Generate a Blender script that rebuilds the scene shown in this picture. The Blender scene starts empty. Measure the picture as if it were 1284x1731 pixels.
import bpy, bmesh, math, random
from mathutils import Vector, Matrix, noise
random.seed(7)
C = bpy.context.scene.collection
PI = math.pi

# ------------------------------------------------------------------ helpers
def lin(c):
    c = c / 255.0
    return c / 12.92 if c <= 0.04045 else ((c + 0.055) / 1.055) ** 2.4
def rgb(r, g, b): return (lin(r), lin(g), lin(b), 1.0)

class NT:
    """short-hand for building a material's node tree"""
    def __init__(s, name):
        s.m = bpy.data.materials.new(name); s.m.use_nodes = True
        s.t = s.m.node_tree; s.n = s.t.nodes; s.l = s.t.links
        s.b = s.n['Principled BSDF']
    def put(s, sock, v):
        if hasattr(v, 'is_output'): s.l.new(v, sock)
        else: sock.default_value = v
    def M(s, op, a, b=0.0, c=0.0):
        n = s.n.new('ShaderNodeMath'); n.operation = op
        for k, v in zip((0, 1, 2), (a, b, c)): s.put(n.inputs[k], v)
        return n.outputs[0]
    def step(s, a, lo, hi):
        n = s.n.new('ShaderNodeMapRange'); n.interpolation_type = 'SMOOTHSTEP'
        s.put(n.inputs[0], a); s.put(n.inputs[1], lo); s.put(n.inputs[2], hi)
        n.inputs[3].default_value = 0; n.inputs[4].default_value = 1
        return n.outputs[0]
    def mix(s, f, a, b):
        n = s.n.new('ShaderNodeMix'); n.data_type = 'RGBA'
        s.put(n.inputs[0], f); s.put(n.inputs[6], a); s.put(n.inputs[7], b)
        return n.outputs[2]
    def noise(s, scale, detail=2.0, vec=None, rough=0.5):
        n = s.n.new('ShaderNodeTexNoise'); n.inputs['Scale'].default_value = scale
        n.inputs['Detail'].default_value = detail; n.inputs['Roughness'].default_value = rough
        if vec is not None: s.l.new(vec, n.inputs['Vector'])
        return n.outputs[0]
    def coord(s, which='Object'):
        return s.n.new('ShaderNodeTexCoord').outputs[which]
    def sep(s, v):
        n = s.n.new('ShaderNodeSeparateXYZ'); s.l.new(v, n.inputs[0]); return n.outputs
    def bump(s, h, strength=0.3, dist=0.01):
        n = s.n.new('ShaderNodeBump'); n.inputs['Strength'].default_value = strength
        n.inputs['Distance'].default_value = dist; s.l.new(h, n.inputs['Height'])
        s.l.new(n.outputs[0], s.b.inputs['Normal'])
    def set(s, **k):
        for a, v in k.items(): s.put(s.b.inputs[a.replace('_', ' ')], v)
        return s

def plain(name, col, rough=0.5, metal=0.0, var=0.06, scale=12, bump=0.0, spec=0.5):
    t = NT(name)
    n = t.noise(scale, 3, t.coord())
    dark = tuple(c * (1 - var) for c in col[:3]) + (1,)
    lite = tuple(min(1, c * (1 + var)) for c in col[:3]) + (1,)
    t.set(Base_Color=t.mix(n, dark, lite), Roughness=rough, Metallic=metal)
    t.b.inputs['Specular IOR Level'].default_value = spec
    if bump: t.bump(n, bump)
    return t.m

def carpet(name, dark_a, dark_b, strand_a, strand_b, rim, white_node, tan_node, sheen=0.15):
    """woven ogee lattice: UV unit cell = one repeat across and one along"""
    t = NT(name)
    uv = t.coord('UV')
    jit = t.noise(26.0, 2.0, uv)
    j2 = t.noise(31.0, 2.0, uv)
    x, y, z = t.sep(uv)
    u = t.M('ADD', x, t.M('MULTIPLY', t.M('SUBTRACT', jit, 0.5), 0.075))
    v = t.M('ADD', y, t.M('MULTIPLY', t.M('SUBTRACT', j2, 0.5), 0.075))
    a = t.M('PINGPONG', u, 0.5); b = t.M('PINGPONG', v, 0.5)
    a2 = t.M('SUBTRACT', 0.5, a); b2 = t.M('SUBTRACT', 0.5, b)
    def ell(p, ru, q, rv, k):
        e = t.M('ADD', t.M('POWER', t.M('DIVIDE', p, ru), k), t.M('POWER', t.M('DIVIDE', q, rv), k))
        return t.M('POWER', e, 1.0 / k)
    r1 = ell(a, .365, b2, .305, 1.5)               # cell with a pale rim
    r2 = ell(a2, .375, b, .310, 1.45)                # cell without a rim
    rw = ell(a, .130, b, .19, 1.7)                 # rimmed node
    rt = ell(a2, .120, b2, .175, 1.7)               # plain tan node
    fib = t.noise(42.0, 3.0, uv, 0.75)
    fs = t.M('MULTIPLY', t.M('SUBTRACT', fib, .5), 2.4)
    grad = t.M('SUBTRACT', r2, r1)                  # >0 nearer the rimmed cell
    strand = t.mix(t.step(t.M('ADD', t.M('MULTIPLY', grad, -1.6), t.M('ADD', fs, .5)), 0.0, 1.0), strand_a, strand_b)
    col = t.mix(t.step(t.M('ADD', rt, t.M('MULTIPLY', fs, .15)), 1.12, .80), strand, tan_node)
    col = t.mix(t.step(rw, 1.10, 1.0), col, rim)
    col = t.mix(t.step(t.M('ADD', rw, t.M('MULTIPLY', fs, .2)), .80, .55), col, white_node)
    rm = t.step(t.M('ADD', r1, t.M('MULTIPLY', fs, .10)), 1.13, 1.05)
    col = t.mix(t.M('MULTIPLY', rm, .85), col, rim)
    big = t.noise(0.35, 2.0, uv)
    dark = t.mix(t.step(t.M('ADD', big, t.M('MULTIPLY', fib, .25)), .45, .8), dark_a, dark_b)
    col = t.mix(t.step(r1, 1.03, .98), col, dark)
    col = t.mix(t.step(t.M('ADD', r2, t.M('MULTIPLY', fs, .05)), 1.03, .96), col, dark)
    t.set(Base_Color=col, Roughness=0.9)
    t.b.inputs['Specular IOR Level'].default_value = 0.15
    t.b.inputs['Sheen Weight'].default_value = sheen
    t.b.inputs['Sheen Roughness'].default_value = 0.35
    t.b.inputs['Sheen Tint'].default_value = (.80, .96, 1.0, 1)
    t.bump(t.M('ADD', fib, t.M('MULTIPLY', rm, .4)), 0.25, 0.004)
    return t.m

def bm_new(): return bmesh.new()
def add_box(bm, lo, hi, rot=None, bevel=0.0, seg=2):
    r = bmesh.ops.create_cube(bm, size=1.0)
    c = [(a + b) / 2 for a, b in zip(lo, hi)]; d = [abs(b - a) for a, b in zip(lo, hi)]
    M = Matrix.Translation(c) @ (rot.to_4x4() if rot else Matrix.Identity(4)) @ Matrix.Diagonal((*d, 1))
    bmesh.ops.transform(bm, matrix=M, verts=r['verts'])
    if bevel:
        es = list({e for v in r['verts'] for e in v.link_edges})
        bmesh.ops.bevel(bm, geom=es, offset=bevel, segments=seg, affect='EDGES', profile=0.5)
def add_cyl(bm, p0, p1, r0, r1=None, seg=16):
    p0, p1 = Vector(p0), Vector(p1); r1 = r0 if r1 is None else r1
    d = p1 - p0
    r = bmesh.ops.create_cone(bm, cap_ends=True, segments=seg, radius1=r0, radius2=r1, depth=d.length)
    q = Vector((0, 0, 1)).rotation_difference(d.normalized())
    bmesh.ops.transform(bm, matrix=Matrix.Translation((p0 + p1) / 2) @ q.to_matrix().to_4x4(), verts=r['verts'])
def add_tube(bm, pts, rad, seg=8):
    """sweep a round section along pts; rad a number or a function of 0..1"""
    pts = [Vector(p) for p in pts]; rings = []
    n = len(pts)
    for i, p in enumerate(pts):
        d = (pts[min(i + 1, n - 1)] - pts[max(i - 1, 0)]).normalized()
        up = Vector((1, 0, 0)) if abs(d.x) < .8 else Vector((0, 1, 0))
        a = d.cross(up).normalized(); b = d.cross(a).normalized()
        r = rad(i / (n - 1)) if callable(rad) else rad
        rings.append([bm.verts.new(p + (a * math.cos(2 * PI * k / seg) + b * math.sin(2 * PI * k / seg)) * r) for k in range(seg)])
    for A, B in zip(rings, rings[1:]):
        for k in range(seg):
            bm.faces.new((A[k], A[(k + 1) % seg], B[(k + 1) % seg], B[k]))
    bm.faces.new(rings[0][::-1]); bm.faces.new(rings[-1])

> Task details
Where a line above contains the word "scene", copy that line.

> Exercise answer
Generate a Blender script that rebuilds the scene shown in this picture. The Blender scene starts empty. Measure the picture as if it were 1284x1731 pixels.
C = bpy.context.scene.collection